Le quotidien de gauche est à son niveau le plus bas depuis sa création il y a 40 ans. Vendu en moyenne à 50 000 exemplaires sur l’ensemble de l’Hexagone en 2016, Libération se situe désormais au même niveau de diffusion qu’un (gros) quotidien départemental.
Libération a vu sa diffusion payée baisser de 17 % l’année dernière et même de plus de 30 % sur les seules ventes en kiosques. Le journal fondé par Serge July en 1976 ne diffuse plus qu’à 20 000 exemplaires chez les marchands de journaux du territoire français. Si on ajoute les abonnements, eux aussi en recul, Libération plafonne à moins de 50 000 exemplaires. A ce chiffre s’agrègent, il est vrai, 25 000 exemplaires vendus aux réseaux parallèles, tels les compagnies aériennes et la SNCF. Ces circuits, avant tout destinés à mettre en avant gratuitement les journaux auprès des lecteurs VIP, sont coûteux. La conjonction de plusieurs paramètres explique le recul qui s’accélère. L’application SFR Presse lancée par l’opérateur téléphonique à l’été 2016 à destination de ses clients, a taillé à la hache les ventes papier. Et pour cause, les abonnés à SFR bénéficient pour un prix dérisoire de la lecture du quotidien. Les autres journaux du groupe détenu par Patrick Drahi, L’Express notamment, sont aussi proposés dans le package. La fameuse convergence entre les tuyaux et les contenus rédactionnels vantée par SFR s’est pour l’instant traduite par une baisse importante des recettes de Libération. Le titre peut toujours se consoler avec le bond réalisé par son lectorat numérique.
Autre élément d’explication : la baisse mécanique en 2016 des ventes, après les chiffres flatteurs de 2015 réalisés à la suite des attentats islamiques au Bataclan et au Stade de France. Enfin, le virage éditorial vers la gauche du PS, entamé depuis plusieurs mois sous la houlette de Laurent Joffrin et de Johan Hufnagel, a fait fuir le lectorat modéré de Libération. A l’image des ministres sociaux-démocrates qui passent dans le camp d’Emmanuel Macron, de nombreux aficionados de Libé achètent désormais Le Monde, notamment.

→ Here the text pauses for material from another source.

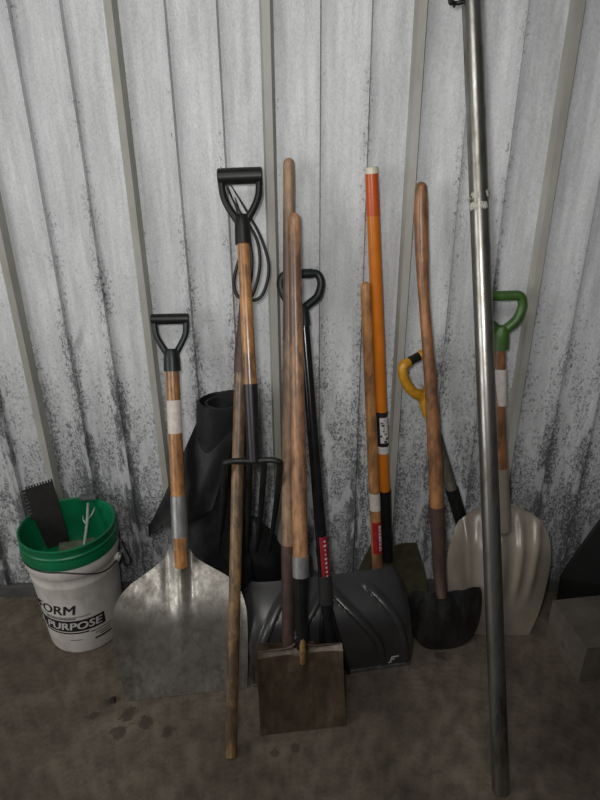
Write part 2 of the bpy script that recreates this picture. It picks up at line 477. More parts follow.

Dans ce contexte, SFR Médias songe logiquement à limiter les pertes du quotidien qui emploie encore 160 salariés, dont une centaine de journalistes. L’hypothèse d’un arrêt de l’édition imprimée après les élections présidentielles, ne serait plus taboue en interne. Le départ programmé du directeur général de Libération, Richard Karacian, semble s’inscrire dans cette volonté de réduire la voilure. Les difficultés ne semblent pourtant pas être une fatalité au sein des médias de gauche. Alors que son ancêtre Libération, symbole encore vivant de la génération post soixante-huitarde, touche le fond, Mediapart annonce 130 000 abonnements en 2016 et des profits atteignant presque deux millions d’euros.